Dylan showcased his new music at the Newport Folk Festival in July 1965. His set completely shattered the expectations of his audience. On the hallowed ground of Newport—where Pete Seeger sang of peace and freedom, where Dylan himself had sung “Blowin’ in the Wind” with Peter, Paul and Mary just two years earlier—Bobby D. gave the quintessential protopunk performance. He did three electric numbers with a backup band, but the loud, pulsing electronic rock drowned out a lot of the lyrics, causing some in the crowd to scream and heckle the musicians. This wasn’t the Dylan they knew, who had provided a musical backdrop to their most intimate hopes. With some prodding Dylan returned with his acoustic guitar and sang “It’s All Over Now, Baby Blue.” While this encore somewhat mollified the scandalized audience of folkies, the real message was that the black-and-white politics of the folk era was over.*
The process Dylan inaugurated with Bringing It All Back Home characterized his output during the mid-1960s. The songs on Highway 61 Revisited, also released in 1965, were testaments to the mystic trials he suffered during his heavy drug period. In his first international chart-buster, “Like a Rolling Stone,” Dylan asked the musical question of how it feels to face the Void. This remarkable song combined his most withering vocal sneer with a joyously uplifting melody to capture the combination of fear and exhilaration that accompanied his listeners’ first groping steps out of the boredom and security of middle-class suburbia. “How does it feel,” he moaned, “to be on your own, a complete unknown. . .” Never was an artist more in synch with his time and his cultural moment. He was inside the psyches of millions. Phil Ochs described Dylan during this period as acid incarnate: “He was LSD on stage.”
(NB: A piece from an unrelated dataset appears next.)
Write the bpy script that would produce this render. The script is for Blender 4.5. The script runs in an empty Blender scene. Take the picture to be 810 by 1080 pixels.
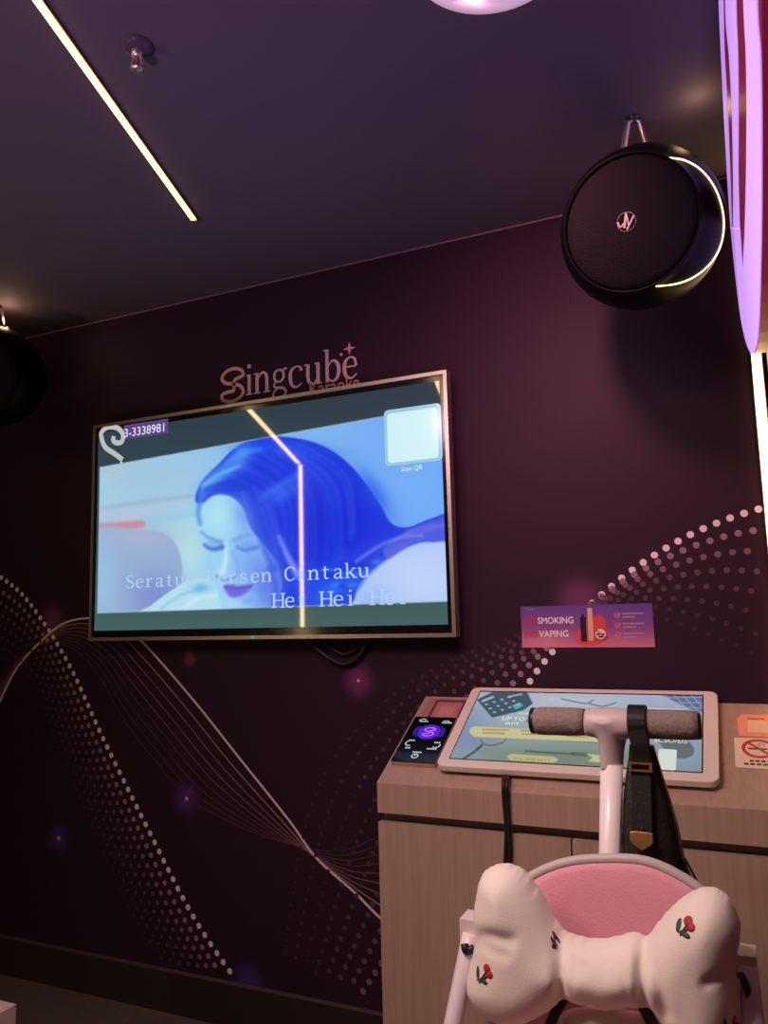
import bpy, bmesh, math, random
import numpy as np
from mathutils import Vector, Matrix
from mathutils.bvhtree import BVHTree
random.seed(7)
S = bpy.context.scene
COL = S.collection

# ---------------------------------------------------------------- camera
H = 2.45                                   # ceiling height
FPX, PITCH, YAW, ROLL, CD, CH = 821.908, .126471585, -.422574347, -.0259293929, 2.22021645, 1.29715312
CAM = np.array([0., -CD, CH])
def cam_axes():
    cy, sy, cp, sp = math.cos(YAW), math.sin(YAW), math.cos(PITCH), math.sin(PITCH)
    F = np.array([sy*cp, cy*cp, sp]); R0 = np.array([cy, -sy, 0.]); U0 = np.cross(R0, F)
    return (math.cos(ROLL)*R0+math.sin(ROLL)*U0, -math.sin(ROLL)*R0+math.cos(ROLL)*U0, F)
AR, AU, AF = cam_axes()
cd = bpy.data.cameras.new('camera'); cam = bpy.data.objects.new('camera', cd); COL.objects.link(cam)
cam.matrix_world = Matrix(((AR[0], AU[0], -AF[0], CAM[0]), (AR[1], AU[1], -AF[1], CAM[1]), (AR[2], AU[2], -AF[2], CAM[2]), (0, 0, 0, 1)))
cd.sensor_width = 36; cd.sensor_fit = 'AUTO'; cd.lens = FPX/1080*36; cd.clip_start = .02
S.camera = cam

# ---------------------------------------------------------------- world, lights, exposure
S.view_settings.view_transform = 'Standard'; S.view_settings.look = 'None'
S.view_settings.exposure = 0; S.view_settings.gamma = 1; S.view_settings.use_curve_mapping = False
w = bpy.data.worlds.new('world'); S.world = w; w.use_nodes = True
w.node_tree.nodes['Background'].inputs[0].default_value = (.05, .03, .06, 1)
w.node_tree.nodes['Background'].inputs[1].default_value = .3
def area(name, loc, target, size, power, color, spread=180):
    l = bpy.data.lights.new(name, 'AREA'); l.energy = power; l.color = color; l.shape = 'DISK'; l.size = size; l.spread = math.radians(spread)
    o = bpy.data.objects.new(name, l); COL.objects.link(o); o.location = loc
    o.rotation_euler = (Vector(target)-Vector(loc)).to_track_quat('-Z', 'Y').to_euler()
    return o
area('added_fill_rear', (-.70, -1.75, 2.40), (-.42, -.75, .8), .45, 9.8, (1., .71, .63), 105)  # unseen fill light added to brighten the stroller and cabinet
area('added_fill_side', (-1.35, -2.2, 2.39), (-.4, -.85, .95), .4, 5.5, (1., .63, .74), 110)  # second fill added out of view, pinkish, from the left
area('added_purple_fill', (-.85, -2.9, .3), (-.85, -1.25, 2.45), .4, 5.2, (.72, .46, 1.), 62)  # added fill near the floor, tints the ceiling purple
area('added_warm_fill', (-2.3, -2.3, .3), (-1.95, -1.0, 2.45), .4, 3.6, (1., .66, .42), 80)  # added fill that warms the left part of the ceiling
area('added_pink_fill', (-.38, -.98, 2.37), (-.40, 0, 1.84), .12, 3.0, (1., .34, .46), 84)  # added pink light, reddens the upper right of the printed wall
STRIP = 26.0                               # radiance of the warm LED strips

# ---------------------------------------------------------------- helpers
def lin(c):
    f = lambda v: v/12.92 if v <= .04045 else ((v+.055)/1.055)**2.4
    return tuple(f(v/255.) for v in c)
def linA(a):
    a = np.asarray(a, float)/255.
    return np.where(a <= .04045, a/12.92, ((a+.055)/1.055)**2.4)
def ray(px, py):
    return AF+(px-405)/FPX*AR-(py-540)/FPX*AU
def at(px, py, val, axis=1):
    d = ray(px, py); return CAM+(val-CAM[axis])/d[axis]*d
def proj(X):
    d = np.asarray(X)-CAM; z = d@AF
    return 405+FPX*(d@AR)/z, 540-FPX*(d@AU)/z

def mat(name, color=(.5, .5, .5), rough=.5, metal=0., emit=None, strength=1., spec=.5, coat=0., bump=None, sheen=0., vary=None):
    m = bpy.data.materials.new(name); m.use_nodes = True
    nt = m.node_tree; b = nt.nodes['Principled BSDF']
    b.inputs['Base Color'].default_value = (*color, 1); b.inputs['Roughness'].default_value = rough
    b.inputs['Metallic'].default_value = metal; b.inputs['Specular IOR Level'].default_value = spec
    b.inputs['Coat Weight'].default_value = coat; b.inputs['Sheen Weight'].default_value = sheen
    if emit is not None:
        b.inputs['Emission Color'].default_value = (*emit, 1); b.inputs['Emission Strength'].default_value = strength
    if vary:                                # slight procedural colour variation (scale, amount)
        tc = nt.nodes.new('ShaderNodeTexCoord'); n = nt.nodes.new('ShaderNodeTexNoise'); n.inputs['Scale'].default_value = vary[0]; n.inputs['Detail'].default_value = 4
        mx = nt.nodes.new('ShaderNodeMix'); mx.data_type = 'RGBA'
        mx.inputs[6].default_value = (*[c*(1-vary[1]) for c in color], 1); mx.inputs[7].default_value = (*[min(1, c*(1+vary[1])) for c in color], 1)
        nt.links.new(tc.outputs['Object'], n.inputs['Vector']); nt.links.new(n.outputs['Fac'], mx.inputs[0]); nt.links.new(mx.outputs[2], b.inputs['Base Color'])
    if bump:                                # (scale, strength)
        tc = nt.nodes.new('ShaderNodeTexCoord'); n = nt.nodes.new('ShaderNodeTexNoise'); n.inputs['Scale'].default_value = bump[0]; n.inputs['Detail'].default_value = 5
        bp = nt.nodes.new('ShaderNodeBump'); bp.inputs['Strength'].default_value = bump[1]; bp.inputs['Distance'].default_value = .01
        nt.links.new(tc.outputs['Object'], n.inputs['Vector']); nt.links.new(n.outputs['Fac'], bp.inputs['Height']); nt.links.new(bp.outputs['Normal'], b.inputs['Normal'])
    return m

def mat_attr(name, emissive=True, rough=.08, strength=1., spec=.5):
    m = bpy.data.materials.new(name); m.use_nodes = True; nt = m.node_tree; b = nt.nodes['Principled BSDF']
    a = nt.nodes.new('ShaderNodeAttribute'); a.attribute_name = 'Col'
    b.inputs['Roughness'].default_value = rough; b.inputs['Specular IOR Level'].default_value = spec
    if emissive:
        b.inputs['Base Color'].default_value = (.01, .01, .012, 1)
        nt.links.new(a.outputs['Color'], b.inputs['Emission Color']); b.inputs['Emission Strength'].default_value = strength
    else:
        nt.links.new(a.outputs['Color'], b.inputs['Base Color'])
    return m

def mat_wood(name, c1, c2):
    m = bpy.data.materials.new(name); m.use_nodes = True; nt = m.node_tree; b = nt.nodes['Principled BSDF']
    b.inputs['Roughness'].default_value = .42
    tc = nt.nodes.new('ShaderNodeTexCoord'); mp = nt.nodes.new('ShaderNodeMapping'); mp.inputs['Scale'].default_value = (75, 20, 2.2)
    n = nt.nodes.new('ShaderNodeTexNoise'); n.inputs['Scale'].default_value = 1.6; n.inputs['Detail'].default_value = 6; n.inputs['Distortion'].default_value = .6
    r = nt.nodes.new('ShaderNodeValToRGB'); r.color_ramp.elements[0].position = .3; r.color_ramp.elements[1].position = .72
    r.color_ramp.elements[0].color = (*c1, 1); r.color_ramp.elements[1].color = (*c2, 1)
    nt.links.new(tc.outputs['Object'], mp.inputs[0]); nt.links.new(mp.outputs[0], n.inputs['Vector']); nt.links.new(n.outputs['Fac'], r.inputs[0]); nt.links.new(r.outputs[0], b.inputs['Base Color'])
    return m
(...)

Before Dylan went electric—that is to say, psychedelic—folk was the music of moral conscience, while rock was the Dionysian back-beat glorifying the baser pleasures of sex and speed. But the moment Dylan plugged in his guitar, social critique went Top Forty and rock, with its growing audience, became a vehicle of protest. His songs, along with those of other turned-on folk-rockers who followed in his footsteps—Simon and Garfunkel, The Byrds, Buffalo Springfield, The Lovin’ Spoonful—became an instant body of oral tradition appealing to an enormous audience of disaffected youth. The idealism of folk was wedded to the anger and exuberance of rock music, and before long many of the same people who trashed Dylan for selling out and leaving the protest movement in the lurch began to rock out.
Dylan’s emergence as a rock and roller was part and parcel of his problematic self-exploration with psychedelic drugs in the mid-1960s. The vastly accelerated personal changes Dylan underwent as he moved from protest to transcendence were archetypical of a rite of passage experienced by thousands of turned-on youth. Dylan knew that everyone had to go through the process of individuation on their own, that neither he nor anyone else could lead the masses to that other shore. To those who were attempting to navigate such treacherous waters, his only suggestion was: “Everybody must get stoned.”